+++ Dataset section

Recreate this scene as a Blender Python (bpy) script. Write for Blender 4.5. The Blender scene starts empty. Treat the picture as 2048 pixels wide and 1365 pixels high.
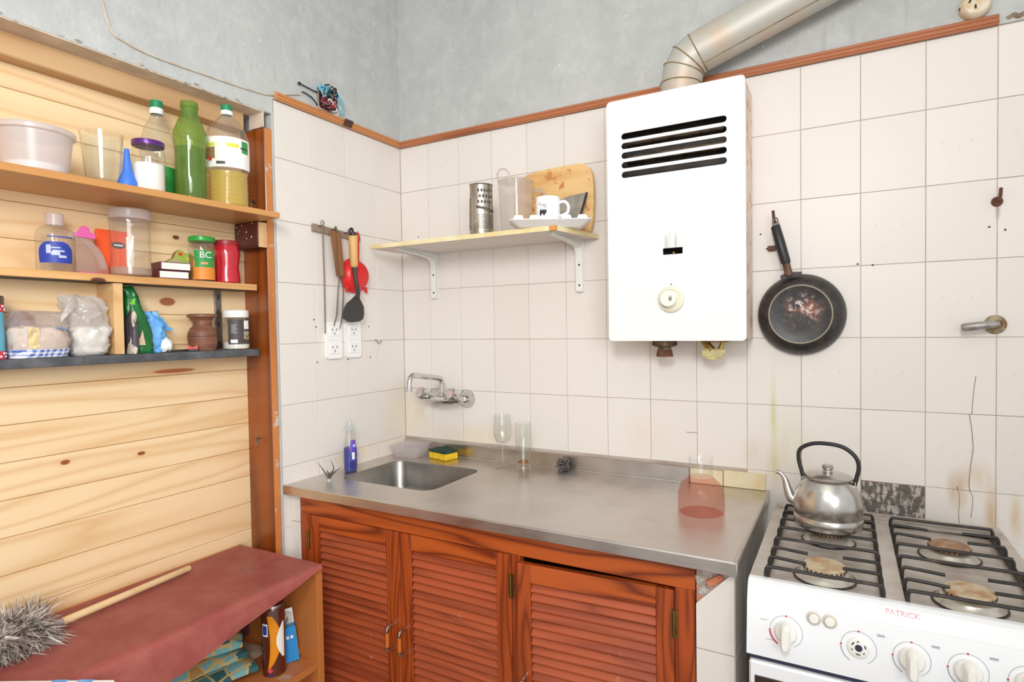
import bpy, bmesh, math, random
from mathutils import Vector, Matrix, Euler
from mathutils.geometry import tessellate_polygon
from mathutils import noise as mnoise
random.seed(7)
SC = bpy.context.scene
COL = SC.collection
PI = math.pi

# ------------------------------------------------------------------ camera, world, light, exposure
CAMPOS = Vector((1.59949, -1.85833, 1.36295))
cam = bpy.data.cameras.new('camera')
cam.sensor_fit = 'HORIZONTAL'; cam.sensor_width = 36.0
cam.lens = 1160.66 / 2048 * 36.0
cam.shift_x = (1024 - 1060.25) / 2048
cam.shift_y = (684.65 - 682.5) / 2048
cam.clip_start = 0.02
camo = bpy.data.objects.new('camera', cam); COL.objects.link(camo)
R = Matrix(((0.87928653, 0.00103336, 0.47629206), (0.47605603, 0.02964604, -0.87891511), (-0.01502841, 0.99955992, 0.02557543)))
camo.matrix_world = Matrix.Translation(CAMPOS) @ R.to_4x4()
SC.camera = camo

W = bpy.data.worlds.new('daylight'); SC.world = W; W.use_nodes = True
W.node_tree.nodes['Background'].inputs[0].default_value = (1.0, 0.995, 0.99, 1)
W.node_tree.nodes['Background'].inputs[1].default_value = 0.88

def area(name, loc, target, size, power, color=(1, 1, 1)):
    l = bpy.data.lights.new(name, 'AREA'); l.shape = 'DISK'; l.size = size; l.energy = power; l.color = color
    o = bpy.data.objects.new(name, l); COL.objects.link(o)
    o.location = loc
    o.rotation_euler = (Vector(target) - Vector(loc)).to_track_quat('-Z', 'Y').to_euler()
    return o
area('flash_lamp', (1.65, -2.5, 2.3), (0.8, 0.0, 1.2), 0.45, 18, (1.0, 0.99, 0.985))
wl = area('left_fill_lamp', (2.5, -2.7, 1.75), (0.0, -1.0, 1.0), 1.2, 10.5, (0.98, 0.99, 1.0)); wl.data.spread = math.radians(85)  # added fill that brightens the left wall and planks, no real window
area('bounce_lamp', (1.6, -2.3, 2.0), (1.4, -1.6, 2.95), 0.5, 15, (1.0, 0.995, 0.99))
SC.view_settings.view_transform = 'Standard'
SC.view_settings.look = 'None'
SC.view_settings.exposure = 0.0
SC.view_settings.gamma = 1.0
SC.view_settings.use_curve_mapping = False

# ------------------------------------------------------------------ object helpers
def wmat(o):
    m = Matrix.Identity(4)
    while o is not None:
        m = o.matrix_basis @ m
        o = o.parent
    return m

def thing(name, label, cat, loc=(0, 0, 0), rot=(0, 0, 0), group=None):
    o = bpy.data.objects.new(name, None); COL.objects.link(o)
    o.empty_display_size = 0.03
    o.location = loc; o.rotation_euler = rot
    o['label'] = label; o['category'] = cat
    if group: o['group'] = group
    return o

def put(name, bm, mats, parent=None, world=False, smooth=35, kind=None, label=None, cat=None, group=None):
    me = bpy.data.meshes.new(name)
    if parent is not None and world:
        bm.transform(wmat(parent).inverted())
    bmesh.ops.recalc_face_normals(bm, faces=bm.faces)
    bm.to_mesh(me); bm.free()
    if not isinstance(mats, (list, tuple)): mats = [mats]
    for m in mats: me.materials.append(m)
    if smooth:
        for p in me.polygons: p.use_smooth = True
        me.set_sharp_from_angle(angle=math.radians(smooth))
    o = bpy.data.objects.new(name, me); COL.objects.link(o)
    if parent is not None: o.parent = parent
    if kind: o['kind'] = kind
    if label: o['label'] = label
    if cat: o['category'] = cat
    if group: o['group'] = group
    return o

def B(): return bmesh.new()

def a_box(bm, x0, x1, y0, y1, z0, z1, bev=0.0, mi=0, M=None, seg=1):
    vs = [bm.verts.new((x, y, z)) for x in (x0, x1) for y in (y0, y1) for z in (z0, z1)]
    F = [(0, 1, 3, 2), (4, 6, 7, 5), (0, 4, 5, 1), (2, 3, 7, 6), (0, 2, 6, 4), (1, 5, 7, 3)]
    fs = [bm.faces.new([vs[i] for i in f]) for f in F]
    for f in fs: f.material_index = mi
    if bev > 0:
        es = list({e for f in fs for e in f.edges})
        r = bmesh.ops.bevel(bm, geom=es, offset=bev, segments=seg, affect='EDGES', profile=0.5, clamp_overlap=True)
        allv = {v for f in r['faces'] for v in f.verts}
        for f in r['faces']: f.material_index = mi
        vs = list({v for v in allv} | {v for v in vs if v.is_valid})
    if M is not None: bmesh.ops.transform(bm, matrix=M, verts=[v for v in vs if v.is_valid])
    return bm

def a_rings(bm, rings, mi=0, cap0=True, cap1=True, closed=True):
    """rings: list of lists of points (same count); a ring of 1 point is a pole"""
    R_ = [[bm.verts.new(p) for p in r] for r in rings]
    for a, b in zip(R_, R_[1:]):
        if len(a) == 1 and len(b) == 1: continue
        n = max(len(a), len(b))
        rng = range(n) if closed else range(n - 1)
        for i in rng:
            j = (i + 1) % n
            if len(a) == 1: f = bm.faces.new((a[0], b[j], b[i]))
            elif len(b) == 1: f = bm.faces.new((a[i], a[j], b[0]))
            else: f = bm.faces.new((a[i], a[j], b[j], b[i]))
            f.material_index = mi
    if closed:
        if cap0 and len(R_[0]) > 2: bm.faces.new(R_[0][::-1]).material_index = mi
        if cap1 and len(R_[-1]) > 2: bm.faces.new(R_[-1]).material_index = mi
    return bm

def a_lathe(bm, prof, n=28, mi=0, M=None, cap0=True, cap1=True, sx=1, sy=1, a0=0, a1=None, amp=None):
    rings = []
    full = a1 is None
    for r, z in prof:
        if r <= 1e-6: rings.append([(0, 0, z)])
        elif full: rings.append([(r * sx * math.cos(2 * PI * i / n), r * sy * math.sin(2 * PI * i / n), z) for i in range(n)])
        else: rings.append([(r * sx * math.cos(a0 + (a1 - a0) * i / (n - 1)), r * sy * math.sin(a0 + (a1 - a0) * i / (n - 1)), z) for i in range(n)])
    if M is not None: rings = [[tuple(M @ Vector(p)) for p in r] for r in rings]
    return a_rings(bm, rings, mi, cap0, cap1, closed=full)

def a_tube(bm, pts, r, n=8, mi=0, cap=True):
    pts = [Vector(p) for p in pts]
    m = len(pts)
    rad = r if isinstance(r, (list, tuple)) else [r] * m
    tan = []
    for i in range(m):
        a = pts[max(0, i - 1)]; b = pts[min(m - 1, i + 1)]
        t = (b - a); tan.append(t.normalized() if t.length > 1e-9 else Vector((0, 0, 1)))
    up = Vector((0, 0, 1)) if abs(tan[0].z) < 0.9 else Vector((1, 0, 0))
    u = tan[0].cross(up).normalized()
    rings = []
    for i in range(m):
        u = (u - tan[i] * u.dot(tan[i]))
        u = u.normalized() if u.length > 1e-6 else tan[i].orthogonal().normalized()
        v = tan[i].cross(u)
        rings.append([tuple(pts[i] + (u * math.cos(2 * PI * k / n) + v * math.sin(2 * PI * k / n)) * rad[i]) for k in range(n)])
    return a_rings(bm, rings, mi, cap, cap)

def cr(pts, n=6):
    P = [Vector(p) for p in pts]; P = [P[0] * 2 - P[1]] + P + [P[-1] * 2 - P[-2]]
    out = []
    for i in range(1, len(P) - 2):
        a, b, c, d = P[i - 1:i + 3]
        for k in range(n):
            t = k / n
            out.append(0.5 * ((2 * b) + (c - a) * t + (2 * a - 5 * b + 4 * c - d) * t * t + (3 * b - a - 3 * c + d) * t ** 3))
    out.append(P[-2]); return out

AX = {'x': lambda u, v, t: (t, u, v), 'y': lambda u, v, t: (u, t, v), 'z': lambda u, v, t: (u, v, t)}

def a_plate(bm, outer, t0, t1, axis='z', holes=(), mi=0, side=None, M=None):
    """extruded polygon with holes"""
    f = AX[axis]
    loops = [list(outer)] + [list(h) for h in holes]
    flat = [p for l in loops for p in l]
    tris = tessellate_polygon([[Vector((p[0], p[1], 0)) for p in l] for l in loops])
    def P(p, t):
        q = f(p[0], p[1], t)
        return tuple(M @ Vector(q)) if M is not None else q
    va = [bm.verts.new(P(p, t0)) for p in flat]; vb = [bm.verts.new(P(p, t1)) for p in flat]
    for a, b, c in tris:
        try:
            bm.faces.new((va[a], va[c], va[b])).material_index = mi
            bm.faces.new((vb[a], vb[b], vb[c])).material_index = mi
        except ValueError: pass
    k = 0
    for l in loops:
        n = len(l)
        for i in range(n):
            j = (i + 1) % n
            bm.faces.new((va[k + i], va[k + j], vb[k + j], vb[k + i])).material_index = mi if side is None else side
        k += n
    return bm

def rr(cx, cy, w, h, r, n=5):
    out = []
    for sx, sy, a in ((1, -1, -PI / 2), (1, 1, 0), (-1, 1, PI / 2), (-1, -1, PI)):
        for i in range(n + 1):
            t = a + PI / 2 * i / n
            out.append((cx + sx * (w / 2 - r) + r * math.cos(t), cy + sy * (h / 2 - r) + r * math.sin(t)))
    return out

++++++

What you will do -
Look at the listing and set down only the lines from its start through the line with "SC.camera = camo", word for word and without pictures.

Result for this task -
Recreate this scene as a Blender Python (bpy) script. Write for Blender 4.5. The Blender scene starts empty. Treat the picture as 2048 pixels wide and 1365 pixels high.
import bpy, bmesh, math, random
from mathutils import Vector, Matrix, Euler
from mathutils.geometry import tessellate_polygon
from mathutils import noise as mnoise
random.seed(7)
SC = bpy.context.scene
COL = SC.collection
PI = math.pi

# ------------------------------------------------------------------ camera, world, light, exposure
CAMPOS = Vector((1.59949, -1.85833, 1.36295))
cam = bpy.data.cameras.new('camera')
cam.sensor_fit = 'HORIZONTAL'; cam.sensor_width = 36.0
cam.lens = 1160.66 / 2048 * 36.0
cam.shift_x = (1024 - 1060.25) / 2048
cam.shift_y = (684.65 - 682.5) / 2048
cam.clip_start = 0.02
camo = bpy.data.objects.new('camera', cam); COL.objects.link(camo)
R = Matrix(((0.87928653, 0.00103336, 0.47629206), (0.47605603, 0.02964604, -0.87891511), (-0.01502841, 0.99955992, 0.02557543)))
camo.matrix_world = Matrix.Translation(CAMPOS) @ R.to_4x4()
SC.camera = camo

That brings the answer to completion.